▶ **WRITTEN PROBLEM**
Whenever a line below holds the word "picture", copy that line.

▶ **DATA PROVIDED**

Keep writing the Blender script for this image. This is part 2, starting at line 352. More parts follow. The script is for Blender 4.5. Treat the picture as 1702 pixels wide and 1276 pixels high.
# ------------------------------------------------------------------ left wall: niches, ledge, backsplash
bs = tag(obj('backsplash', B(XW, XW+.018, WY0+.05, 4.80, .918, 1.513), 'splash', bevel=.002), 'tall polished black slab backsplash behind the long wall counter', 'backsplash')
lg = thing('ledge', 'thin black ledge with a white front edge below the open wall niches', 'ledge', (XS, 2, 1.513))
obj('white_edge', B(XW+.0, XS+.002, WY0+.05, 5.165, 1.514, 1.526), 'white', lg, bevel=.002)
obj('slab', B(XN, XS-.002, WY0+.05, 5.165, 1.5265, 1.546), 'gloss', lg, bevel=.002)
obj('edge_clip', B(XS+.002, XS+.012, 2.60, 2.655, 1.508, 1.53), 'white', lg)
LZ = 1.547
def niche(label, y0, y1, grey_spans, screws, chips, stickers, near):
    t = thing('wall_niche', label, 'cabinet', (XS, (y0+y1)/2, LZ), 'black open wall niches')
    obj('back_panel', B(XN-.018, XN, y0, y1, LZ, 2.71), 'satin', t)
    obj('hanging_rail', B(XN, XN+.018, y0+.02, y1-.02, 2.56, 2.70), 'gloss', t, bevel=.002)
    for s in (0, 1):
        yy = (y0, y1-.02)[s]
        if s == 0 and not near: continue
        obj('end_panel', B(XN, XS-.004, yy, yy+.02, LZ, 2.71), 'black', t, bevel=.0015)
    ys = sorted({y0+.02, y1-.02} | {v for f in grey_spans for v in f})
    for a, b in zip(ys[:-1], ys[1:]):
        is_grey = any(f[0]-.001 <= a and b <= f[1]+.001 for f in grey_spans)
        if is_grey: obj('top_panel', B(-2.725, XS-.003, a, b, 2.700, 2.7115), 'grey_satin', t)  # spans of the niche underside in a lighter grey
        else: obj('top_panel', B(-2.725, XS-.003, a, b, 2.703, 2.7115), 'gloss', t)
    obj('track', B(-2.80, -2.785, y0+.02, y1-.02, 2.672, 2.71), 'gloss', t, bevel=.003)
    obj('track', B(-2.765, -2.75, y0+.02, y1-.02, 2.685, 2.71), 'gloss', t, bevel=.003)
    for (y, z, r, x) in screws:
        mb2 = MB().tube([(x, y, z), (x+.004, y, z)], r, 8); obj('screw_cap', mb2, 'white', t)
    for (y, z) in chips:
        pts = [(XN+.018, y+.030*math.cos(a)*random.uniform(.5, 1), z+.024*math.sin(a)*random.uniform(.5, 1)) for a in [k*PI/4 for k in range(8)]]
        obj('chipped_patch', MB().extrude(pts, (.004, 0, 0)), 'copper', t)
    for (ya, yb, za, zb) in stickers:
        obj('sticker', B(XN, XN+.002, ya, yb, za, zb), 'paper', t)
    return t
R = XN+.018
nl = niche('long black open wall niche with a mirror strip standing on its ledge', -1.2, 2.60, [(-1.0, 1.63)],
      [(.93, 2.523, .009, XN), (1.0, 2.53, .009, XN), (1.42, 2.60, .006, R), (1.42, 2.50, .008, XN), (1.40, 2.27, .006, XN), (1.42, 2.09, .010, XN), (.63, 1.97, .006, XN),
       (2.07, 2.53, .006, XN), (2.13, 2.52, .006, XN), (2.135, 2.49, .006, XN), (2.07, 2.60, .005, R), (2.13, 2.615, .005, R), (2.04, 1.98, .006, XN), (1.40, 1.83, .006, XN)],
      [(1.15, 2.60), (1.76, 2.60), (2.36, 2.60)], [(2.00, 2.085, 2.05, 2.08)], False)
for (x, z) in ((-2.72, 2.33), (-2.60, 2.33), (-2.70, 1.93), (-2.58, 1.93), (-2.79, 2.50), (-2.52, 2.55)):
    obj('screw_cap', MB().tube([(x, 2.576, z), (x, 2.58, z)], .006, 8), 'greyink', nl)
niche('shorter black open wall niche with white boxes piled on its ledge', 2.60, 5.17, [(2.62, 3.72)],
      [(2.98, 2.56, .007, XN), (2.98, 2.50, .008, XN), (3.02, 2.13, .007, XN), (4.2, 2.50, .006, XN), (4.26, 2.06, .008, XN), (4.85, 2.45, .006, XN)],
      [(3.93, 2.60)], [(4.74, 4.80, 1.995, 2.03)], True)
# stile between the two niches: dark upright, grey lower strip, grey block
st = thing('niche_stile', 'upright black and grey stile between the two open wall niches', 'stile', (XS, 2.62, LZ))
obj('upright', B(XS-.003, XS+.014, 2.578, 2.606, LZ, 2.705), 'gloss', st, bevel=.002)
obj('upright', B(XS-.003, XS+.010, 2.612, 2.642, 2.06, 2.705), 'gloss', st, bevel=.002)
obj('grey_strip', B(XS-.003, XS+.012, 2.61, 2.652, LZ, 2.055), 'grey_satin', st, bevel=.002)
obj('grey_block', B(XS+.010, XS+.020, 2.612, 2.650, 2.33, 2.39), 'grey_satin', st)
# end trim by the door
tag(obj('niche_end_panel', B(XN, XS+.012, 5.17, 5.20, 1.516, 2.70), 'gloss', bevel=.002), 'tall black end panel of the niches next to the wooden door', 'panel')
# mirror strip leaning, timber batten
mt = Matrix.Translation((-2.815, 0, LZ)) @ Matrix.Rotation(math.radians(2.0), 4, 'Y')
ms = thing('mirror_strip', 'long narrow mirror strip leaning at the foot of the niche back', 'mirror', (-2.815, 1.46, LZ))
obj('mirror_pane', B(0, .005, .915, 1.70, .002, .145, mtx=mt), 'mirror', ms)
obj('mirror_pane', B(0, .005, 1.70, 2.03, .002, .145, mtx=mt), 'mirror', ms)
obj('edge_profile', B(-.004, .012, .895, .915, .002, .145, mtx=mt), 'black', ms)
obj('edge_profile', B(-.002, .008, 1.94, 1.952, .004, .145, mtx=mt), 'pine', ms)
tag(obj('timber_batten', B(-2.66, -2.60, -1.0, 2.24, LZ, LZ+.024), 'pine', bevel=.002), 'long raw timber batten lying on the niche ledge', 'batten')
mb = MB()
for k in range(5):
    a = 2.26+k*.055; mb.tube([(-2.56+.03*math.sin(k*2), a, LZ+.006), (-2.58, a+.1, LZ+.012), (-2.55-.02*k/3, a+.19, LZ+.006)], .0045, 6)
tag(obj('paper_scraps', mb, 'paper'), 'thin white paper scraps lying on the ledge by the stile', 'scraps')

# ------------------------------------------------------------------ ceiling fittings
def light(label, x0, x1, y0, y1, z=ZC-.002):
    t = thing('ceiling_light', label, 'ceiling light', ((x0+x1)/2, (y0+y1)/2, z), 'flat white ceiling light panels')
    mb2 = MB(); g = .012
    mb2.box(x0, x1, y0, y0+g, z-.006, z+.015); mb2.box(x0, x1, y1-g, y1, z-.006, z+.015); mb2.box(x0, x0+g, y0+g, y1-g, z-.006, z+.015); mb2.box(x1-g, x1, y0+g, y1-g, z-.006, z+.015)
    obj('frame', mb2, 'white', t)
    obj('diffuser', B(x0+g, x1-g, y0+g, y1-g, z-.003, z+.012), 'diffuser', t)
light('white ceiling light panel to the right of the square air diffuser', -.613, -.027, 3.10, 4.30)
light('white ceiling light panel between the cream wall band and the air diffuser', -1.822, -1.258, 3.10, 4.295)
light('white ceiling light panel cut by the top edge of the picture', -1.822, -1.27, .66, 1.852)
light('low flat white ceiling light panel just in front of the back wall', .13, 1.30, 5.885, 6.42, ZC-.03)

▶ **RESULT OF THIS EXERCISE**
Keep writing the Blender script for this image. This is part 2, starting at line 352. More parts follow. The script is for Blender 4.5. Treat the picture as 1702 pixels wide and 1276 pixels high.
light('white ceiling light panel cut by the top edge of the picture', -1.822, -1.27, .66, 1.852)